Onde diz “he gets hungry – I go hunting” dá a entender que a personalidade assassina sedenta por suas vítimas se esconde enquanto o personagem principal vai à caça onde não poupa qualquer perfil de vítima:
“Fresh blood, a sanguinary feast is all he’s living for
And he craves it more and more
Showgirls, businessmen in suits in the midnight rain
If they walk alone are never seen again”
A melodia aparentemente alegre contrasta intensamente com a sua letra “dark”. Meu guilty pleasure do álbum onde me sinto mergulhada em um thriller de terror ao mergulhar na música altamente detalhada onde sua história é mascarada pela melodia alegre.
Nota 9
Fresh Blood
Apesar de achar a melhor música de todo o álbum. Tenho uma imensa relação de “amor e ódio” com a última música do álbum. Digo amor e ódio pois a música é uma das mais tristes da história e, com certeza uma das faixas mais sombrias, confessionais e emocionalmente devastadoras de toda a carreira de Alice Cooper. – A todos os autores de listas com as músicas mais tristes da história, com certeza deixaram passar essa em branco. – A música é um paralelo entre o final trágico e autodestrutivo de Sonny e o estado mental de Cooper na época (que ainda bem, conseguiu se reerguer). A imersão começa com efeitos sonoros que nos transportam ao ambiente de Sonny: um suspiro pesado com o som de um drink sendo posto na mesa e, em seguida, o carregamento de uma arma. Estamos, assim, sendo preparados para a cena de um quarto de hotel onde Sonny se encontra à beira do colapso físico e mental, preso em um ciclo de alcoolismo e autodestruição. A letra soa dolorosamente autobiográfica, afinal, Cooper lutava contra a dependência química e vivia o que mais tarde chamaria de sua “blackout era”. O solo de Dick Wagner é o grande destaque da música, sendo um dos mais expressivos de sua carreira e simbolizando perfeitamente o lamento do protagonista.
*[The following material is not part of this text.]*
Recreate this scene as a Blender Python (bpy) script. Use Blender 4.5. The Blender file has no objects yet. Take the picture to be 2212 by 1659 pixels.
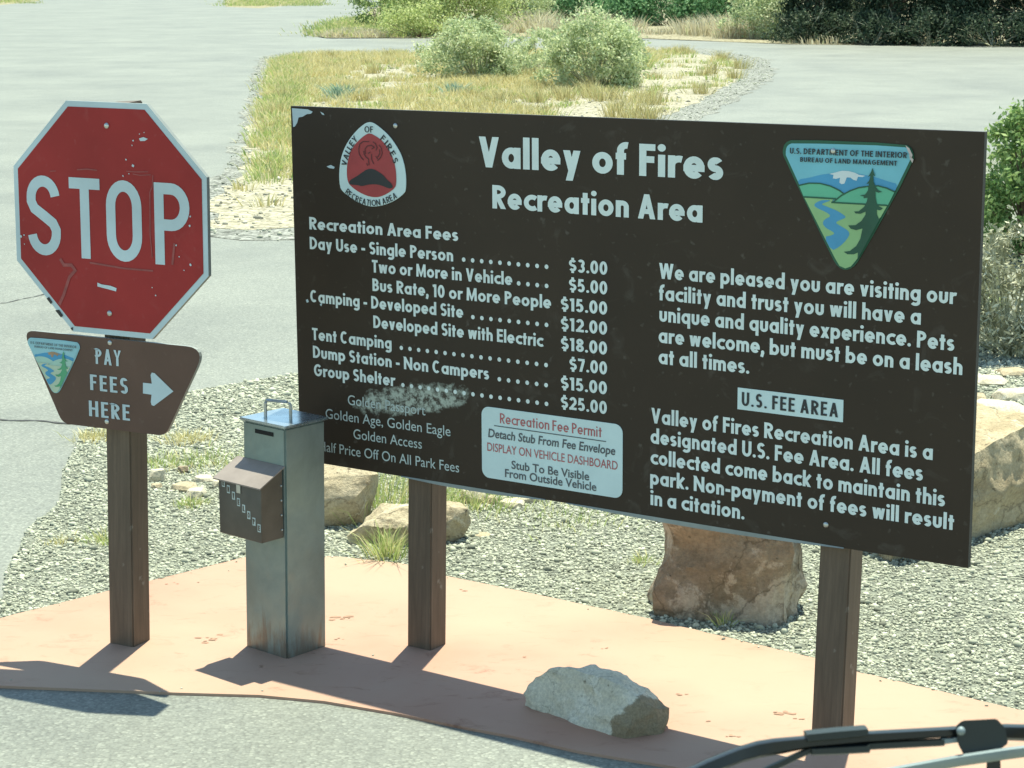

O final é marcado pelo personagem se s*icidando seguido pelas vozes do mesmo bebê que aparece no início do álbum dizendo “Dada”. É o ponto final da “blackout era” e, paradoxalmente, o prelúdio do renascimento de Alice Cooper, que poucos anos depois retornaria sóbrio e revitalizado com Constrictor (1986). Essa canção é frequentemente vista pelos fãs como a verdadeira confissão de Alice, e, em retrospecto, talvez tenha sido o grito de socorro mais honesto que ele já gravou. “Pass the Gun Around” é uma obra-prima trágica — ao mesmo tempo pessoal e teatral, bela e devastadora.
Nota 10/10
Mas no fim das contas, o álbum é “Bom ou Bomba”?
BOOOOOOOOOOM – O álbum é uma obra-prima cinematográfica em formato sonoro. O último da era “Blackout” de Alice Cooper e definitivamente, uma jóia perdida e subestimada por muitos.